De cette partie de poker menteur, notre pays, terrain d’élection des tensions régionales, ne pouvait évidemment être totalement absent, encore qu’en matière de figuration, l’on pouvait tout de même espérer mieux. Dans son empressement à multiplier les gages de fidélité à Israël, le président des États-Unis a ainsi porté des accusations d’une gravité sans précédent contre le Hezbollah qui, a-t-il affirmé, tente d’imposer sa volonté en recourant aux roquettes ou bien alors aux voitures piégées et à l’assassinat politique. Or si depuis la guerre de l’été 2006 les roquettes sont, de fait, objet de hantise pour les Israéliens, le reste est une allusion évidente à la série d’attentats qui s’est abattue ces dernières années sur le Liban.

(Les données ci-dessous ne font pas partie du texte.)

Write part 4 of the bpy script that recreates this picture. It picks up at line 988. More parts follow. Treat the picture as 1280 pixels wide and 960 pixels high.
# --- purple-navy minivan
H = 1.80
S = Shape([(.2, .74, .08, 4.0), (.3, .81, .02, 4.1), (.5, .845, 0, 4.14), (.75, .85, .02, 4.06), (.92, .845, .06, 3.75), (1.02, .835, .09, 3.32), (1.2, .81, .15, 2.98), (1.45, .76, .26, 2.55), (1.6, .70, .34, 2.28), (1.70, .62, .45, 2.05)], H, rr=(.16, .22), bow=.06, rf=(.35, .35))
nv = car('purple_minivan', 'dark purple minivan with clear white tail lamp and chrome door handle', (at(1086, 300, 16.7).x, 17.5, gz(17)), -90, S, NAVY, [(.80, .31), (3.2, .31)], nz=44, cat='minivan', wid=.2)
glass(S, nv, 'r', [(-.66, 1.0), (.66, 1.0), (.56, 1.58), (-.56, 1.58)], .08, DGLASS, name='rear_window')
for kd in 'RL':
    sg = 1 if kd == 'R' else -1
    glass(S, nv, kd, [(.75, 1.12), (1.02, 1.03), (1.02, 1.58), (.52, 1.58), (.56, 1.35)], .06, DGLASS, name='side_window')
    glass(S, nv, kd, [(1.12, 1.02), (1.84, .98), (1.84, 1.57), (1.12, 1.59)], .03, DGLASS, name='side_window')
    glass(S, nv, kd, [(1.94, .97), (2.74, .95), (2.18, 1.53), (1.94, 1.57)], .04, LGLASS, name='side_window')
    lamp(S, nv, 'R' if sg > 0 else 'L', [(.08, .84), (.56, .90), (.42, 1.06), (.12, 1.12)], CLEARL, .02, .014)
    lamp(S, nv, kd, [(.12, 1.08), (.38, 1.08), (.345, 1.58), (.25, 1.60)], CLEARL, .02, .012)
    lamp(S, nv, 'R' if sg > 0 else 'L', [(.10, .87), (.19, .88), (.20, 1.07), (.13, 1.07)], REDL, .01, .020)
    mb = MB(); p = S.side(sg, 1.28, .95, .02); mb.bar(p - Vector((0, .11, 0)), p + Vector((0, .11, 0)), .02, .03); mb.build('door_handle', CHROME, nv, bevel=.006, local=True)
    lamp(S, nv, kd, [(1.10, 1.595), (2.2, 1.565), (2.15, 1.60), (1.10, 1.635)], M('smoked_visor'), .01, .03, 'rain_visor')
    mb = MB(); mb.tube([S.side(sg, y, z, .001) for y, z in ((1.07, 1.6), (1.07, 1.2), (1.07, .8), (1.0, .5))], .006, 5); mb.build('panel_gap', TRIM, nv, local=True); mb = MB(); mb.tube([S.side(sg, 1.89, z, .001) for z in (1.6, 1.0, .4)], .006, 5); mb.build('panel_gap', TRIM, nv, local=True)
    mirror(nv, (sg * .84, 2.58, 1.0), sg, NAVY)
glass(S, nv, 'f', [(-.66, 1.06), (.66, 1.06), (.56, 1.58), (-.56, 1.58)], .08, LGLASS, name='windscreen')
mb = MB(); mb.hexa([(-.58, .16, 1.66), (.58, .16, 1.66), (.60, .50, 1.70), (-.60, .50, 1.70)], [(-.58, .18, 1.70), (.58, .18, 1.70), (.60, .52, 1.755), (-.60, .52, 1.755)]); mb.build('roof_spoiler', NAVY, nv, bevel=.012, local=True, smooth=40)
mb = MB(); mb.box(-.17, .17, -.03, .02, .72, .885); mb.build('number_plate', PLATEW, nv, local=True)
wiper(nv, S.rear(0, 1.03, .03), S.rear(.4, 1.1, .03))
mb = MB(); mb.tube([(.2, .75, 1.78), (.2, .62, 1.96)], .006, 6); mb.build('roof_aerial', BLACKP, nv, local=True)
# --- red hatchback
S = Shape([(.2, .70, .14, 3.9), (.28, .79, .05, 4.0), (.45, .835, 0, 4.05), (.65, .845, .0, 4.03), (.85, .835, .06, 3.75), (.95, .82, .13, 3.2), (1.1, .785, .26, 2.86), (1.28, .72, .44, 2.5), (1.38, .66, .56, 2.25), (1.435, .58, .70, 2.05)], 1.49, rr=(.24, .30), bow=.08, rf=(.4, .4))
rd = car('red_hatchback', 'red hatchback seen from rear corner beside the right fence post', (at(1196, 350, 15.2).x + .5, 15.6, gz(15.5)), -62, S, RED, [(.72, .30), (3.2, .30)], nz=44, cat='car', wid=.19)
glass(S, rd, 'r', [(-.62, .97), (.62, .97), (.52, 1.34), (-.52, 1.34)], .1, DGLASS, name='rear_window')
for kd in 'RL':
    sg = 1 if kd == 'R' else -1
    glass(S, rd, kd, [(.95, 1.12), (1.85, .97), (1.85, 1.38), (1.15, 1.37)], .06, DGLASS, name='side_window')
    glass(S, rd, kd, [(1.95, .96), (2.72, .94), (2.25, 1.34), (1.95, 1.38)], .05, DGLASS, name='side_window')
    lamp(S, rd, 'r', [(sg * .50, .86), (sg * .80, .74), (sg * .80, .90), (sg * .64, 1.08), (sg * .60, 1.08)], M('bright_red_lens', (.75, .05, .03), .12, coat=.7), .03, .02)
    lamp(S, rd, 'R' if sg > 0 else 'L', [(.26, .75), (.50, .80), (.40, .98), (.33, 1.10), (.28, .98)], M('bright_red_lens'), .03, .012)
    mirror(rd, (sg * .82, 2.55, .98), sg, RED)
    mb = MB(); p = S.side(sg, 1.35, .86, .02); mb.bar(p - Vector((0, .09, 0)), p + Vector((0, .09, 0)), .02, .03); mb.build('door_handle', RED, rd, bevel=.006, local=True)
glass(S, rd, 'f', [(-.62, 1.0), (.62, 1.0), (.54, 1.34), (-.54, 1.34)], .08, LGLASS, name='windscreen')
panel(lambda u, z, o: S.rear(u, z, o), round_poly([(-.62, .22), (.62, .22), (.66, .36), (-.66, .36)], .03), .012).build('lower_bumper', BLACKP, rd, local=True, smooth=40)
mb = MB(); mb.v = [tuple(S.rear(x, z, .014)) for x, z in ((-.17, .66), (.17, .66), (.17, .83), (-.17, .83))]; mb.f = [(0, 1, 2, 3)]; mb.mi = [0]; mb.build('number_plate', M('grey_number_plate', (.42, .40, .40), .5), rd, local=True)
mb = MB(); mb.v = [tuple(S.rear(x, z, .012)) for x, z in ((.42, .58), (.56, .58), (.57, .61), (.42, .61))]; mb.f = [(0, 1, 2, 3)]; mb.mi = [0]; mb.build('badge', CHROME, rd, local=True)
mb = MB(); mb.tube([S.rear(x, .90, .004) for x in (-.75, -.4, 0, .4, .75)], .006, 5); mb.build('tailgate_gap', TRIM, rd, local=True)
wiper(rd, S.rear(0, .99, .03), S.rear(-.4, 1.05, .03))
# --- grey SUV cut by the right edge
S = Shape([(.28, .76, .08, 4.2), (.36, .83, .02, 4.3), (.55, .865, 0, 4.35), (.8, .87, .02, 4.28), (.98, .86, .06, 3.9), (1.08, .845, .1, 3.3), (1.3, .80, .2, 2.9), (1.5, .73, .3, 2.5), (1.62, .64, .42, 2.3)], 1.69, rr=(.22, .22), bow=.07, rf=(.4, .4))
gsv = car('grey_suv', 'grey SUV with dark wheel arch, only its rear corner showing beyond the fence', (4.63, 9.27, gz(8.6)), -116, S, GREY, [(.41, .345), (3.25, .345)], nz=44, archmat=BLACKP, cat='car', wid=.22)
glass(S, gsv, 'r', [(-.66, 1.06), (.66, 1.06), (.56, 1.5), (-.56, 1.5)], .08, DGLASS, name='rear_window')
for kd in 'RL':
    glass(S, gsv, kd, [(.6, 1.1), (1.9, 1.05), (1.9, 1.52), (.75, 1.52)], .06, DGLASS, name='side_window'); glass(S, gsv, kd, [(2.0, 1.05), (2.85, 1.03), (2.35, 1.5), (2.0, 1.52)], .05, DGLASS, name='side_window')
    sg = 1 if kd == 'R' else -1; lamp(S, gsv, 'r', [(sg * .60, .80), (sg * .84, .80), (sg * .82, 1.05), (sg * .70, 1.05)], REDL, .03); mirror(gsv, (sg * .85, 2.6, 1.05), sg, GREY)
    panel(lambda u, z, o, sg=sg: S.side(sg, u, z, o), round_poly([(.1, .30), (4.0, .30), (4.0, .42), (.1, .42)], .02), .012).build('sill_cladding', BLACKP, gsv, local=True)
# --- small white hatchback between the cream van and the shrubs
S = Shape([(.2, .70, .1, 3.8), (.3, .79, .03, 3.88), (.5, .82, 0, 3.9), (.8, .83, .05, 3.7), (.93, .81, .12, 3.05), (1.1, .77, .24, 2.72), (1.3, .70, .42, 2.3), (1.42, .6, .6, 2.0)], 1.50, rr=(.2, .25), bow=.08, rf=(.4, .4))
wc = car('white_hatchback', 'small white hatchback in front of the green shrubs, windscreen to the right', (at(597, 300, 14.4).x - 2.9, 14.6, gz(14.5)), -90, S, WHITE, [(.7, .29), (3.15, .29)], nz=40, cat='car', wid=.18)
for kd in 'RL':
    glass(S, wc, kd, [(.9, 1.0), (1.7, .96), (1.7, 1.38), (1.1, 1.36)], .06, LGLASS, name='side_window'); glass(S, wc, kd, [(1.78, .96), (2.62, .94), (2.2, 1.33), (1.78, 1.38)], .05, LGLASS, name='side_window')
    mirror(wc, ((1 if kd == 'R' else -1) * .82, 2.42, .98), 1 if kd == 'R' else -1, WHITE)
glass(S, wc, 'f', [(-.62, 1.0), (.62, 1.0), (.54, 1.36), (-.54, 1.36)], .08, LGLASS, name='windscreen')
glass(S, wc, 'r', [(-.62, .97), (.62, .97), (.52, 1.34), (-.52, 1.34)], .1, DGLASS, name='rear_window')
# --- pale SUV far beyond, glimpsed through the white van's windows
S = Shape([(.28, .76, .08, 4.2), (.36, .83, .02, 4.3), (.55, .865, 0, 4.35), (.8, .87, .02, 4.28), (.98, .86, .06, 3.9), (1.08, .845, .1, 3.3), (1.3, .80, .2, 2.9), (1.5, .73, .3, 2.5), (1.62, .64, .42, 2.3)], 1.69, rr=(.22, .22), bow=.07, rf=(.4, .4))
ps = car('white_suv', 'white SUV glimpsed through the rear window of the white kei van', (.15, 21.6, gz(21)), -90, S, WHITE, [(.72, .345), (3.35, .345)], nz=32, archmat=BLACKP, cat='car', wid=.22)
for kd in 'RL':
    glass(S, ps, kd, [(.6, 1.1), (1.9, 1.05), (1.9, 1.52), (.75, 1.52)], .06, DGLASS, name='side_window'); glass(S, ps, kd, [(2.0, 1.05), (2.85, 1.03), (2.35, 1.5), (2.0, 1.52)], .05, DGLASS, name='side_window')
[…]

Qu’est-ce qui pousse soudain la Maison-Blanche à préjuger du contenu de l’acte d’accusation, encore confidentiel, du procureur Daniel Bellemare et à endosser de la sorte les fameuses fuites de presse impliquant la milice chiite dans l’assassinat de Rafic Hariri ? Ce faisant, ne risque-t-il pas d’apporter de l’eau au moulin des ennemis de la juridiction internationale, qualifiée d’instrument d’un complot israélo-américain ? Tout cela n’est pas encore le plus étrange. Car enfin, Monsieur le Président des États-Unis, le Liban ce n’est pas seulement le Hezbollah et le casse-tête qu’il représente. Ce n’est pas seulement l’arène de tous les combats. Ce n’est pas davantage la salle d’armes où pouvaient s’affronter tout récemment, à fleurets mouchetés, l’Américain Jeffrey Feltman et l’Iranien Mohammad Reda Chibani visitant simultanément Beyrouth où ils ont tous deux exercé les fonctions d’ambassadeur.
Ce n’est pas de Téhéran mais bien de Beyrouth qu’est partie la première étincelle libératrice, même si elle n’a pas encore pleinement abouti. C’est au Liban qu’a eu lieu, pour la première fois dans cette région, un double et singulier sursaut contre le règne des polices secrètes et contre l’occupation étrangère. Et c’est pourtant ce même Liban qui est absent de vos préoccupations publiques alors que vous disiez si bien, l’autre jour, votre solidarité avec les aspirations des peuples arabes à la liberté et à la dignité.
Revoyez un peu vos cours, Mister President, au début était la révolution du Cèdre, arbre de tous les printemps.